Given instruction
Reproduce the material that follows, please, but only from its first line to the line containing "return Vector((0, 0, HC)) + d * (Y / d.y)", inclusive.

[START]

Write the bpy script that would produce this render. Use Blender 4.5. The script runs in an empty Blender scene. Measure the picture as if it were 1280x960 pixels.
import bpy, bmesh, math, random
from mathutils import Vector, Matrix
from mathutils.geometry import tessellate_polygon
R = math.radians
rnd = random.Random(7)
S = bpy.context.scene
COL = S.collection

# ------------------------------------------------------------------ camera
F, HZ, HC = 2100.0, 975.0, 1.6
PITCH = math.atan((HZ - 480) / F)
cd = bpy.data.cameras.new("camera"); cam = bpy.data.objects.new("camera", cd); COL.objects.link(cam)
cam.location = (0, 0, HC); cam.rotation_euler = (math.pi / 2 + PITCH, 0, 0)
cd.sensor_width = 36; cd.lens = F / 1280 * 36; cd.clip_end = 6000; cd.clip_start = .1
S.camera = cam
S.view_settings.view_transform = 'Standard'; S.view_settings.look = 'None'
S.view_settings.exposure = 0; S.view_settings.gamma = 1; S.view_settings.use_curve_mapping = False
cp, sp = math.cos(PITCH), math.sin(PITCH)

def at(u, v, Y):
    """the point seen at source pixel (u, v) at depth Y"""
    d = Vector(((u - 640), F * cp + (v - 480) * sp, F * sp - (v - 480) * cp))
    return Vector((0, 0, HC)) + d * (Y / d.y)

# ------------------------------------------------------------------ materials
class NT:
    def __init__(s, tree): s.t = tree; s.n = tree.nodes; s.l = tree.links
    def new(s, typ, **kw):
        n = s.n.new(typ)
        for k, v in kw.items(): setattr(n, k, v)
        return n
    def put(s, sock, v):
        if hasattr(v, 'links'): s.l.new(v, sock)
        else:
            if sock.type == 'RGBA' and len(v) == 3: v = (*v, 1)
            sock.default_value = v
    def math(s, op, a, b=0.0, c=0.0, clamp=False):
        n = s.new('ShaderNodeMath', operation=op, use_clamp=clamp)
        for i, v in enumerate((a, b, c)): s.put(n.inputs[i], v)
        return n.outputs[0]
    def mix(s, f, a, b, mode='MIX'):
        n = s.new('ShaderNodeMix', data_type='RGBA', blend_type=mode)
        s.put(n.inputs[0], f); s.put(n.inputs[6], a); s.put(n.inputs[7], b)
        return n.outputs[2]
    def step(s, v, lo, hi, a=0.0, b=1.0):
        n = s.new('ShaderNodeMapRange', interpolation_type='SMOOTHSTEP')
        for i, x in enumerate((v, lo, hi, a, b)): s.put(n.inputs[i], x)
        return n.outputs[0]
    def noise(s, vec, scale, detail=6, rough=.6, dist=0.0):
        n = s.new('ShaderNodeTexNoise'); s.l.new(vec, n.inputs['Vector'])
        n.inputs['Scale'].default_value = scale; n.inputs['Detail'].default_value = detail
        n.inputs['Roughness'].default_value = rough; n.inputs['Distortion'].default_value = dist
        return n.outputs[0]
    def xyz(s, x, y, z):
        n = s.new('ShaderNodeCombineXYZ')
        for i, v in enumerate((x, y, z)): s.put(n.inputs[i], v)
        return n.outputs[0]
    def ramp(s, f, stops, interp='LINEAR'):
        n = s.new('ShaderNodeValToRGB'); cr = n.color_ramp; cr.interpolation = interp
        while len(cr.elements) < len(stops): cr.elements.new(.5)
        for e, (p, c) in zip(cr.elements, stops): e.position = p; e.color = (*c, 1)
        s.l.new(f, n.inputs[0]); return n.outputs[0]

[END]

Correct answer
Write the bpy script that would produce this render. Use Blender 4.5. The script runs in an empty Blender scene. Measure the picture as if it were 1280x960 pixels.
import bpy, bmesh, math, random
from mathutils import Vector, Matrix
from mathutils.geometry import tessellate_polygon
R = math.radians
rnd = random.Random(7)
S = bpy.context.scene
COL = S.collection

# ------------------------------------------------------------------ camera
F, HZ, HC = 2100.0, 975.0, 1.6
PITCH = math.atan((HZ - 480) / F)
cd = bpy.data.cameras.new("camera"); cam = bpy.data.objects.new("camera", cd); COL.objects.link(cam)
cam.location = (0, 0, HC); cam.rotation_euler = (math.pi / 2 + PITCH, 0, 0)
cd.sensor_width = 36; cd.lens = F / 1280 * 36; cd.clip_end = 6000; cd.clip_start = .1
S.camera = cam
S.view_settings.view_transform = 'Standard'; S.view_settings.look = 'None'
S.view_settings.exposure = 0; S.view_settings.gamma = 1; S.view_settings.use_curve_mapping = False
cp, sp = math.cos(PITCH), math.sin(PITCH)

def at(u, v, Y):
    """the point seen at source pixel (u, v) at depth Y"""
    d = Vector(((u - 640), F * cp + (v - 480) * sp, F * sp - (v - 480) * cp))
    return Vector((0, 0, HC)) + d * (Y / d.y)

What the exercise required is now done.